Maryland Singer Helps Kids Face Family Drug Addiction

Breaking the cycle of substance abuse in families is the goal of a new program geared toward Baltimore middle and high school students, and it’s the brainchild of a successful R&B singer from Baltimore who dealt with the problem himself.


The Do Right School-Based Initiative is sponsored by singer Mario’s Do Right Foundation. Mario grew up in Baltimore with a drug-addicted mother, and he wants to help students in the same situation he found at home.


“Growing up, he’s had family members that were addicted to drugs, and that’s a pretty well-known fact. So, his focus is to mentor and support children with substance-abusing parents,” said foundation spokesman Kevin Shird.


Twelve students at the Reach Program School in Baltimore have volunteered for the program. Many of them have parents who are substance abusers — or they’ve started using themselves — but they are determined to break the cycle.


“It can help me stop doing drugs and help me focus more and help other people stop doing drugs,” a ninth-grader in the program told 11 News.


“I hope to learn that you’re not alone in this. You can do right and help other people, too,” an eighth-grader said.


During the 16-week course, students will learn how to make decisions about life skills and self-confidence through hands-on activities and group discussions.


“Through this program, they see the other support that is there. There are things out there in this world that they can become, that they can do and that they can work toward to meet their personal goals,” said teacher Rhonda McKinney.

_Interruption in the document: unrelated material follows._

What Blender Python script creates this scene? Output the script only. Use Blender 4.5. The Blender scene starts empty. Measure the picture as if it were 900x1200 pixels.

After the course is over, the students will continue to get support from mentors through the Big Brothers Big Sisters program.


“The mentors come in, they meet with the students one-on-one and take them out and get to know them so the children realize and understand that they do not have to become a product of their environment,” McKinney said. “My goal and our desire is to have the students understand that just because their parents may be on drugs, they do not have to follow in their footsteps.”


The program also partners with the University of Maryland to help the parents get treatment for substance abuse.


The Do Right Foundation is hoping the program is successful so it can expand into more Baltimore schools next year.